Despite being worn on the wrist, the Apple Watch remains stubbornly reliant on physical interaction. I still can’t:
• Wake Siri without wrist acrobatics I can’t perform
• Swipe a notification hands-free
• Check health metrics and summon help hands-free in an emergency
Even basic Siri tasks often require the wrist to be raised or the screen to be touched—rendering it useless in bed, on a ventilator, or during moments of fatigue or paralysis.
Compare that to Meta’s smart glasses, which let me send messages or play music using voice alone, hands-free. They’re not perfect, but they’re moving in the right direction.

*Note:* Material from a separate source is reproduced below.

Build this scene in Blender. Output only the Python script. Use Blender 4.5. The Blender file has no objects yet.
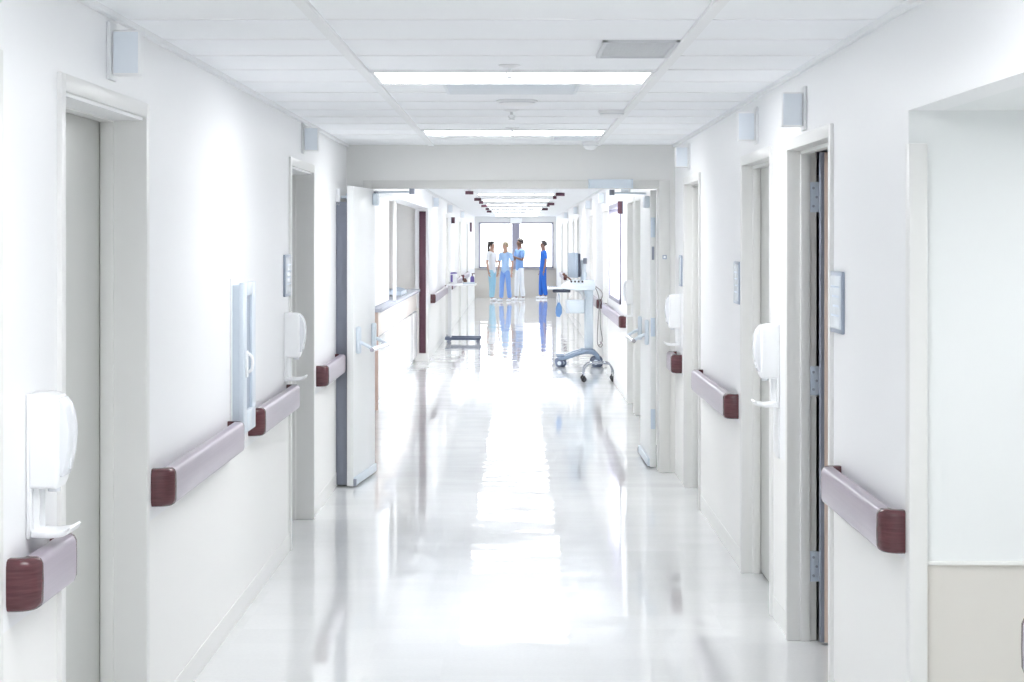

Apple’s watch is a stunning device—but it needs to serve disabled people too. At WWDC 2025, we need:
• Full Siri functionality without screen taps and wrist raise
• Voice-based app control
• And the ability to dismiss or action alerts entirely by voice
Conclusion: Accessibility must lead—not lag behind
Apple often does accessibility better than most—but that’s no excuse to stop pushing. Many of us rely on their ecosystem not just by choice, but because there are few alternatives. When features like Voice Control or Siri fail, our independence suffers.
WWDC 2025 is a chance to right those wrongs—not just with new features, but by fixing the ones we already have.
If AI is the future of Apple, it must be an accessible one.
If the Apple Watch is wearable tech, it must be usable hands-free.
If Voice Control exists, it must evolve.
I’ll be watching—literally and figuratively. I hope Apple is listening.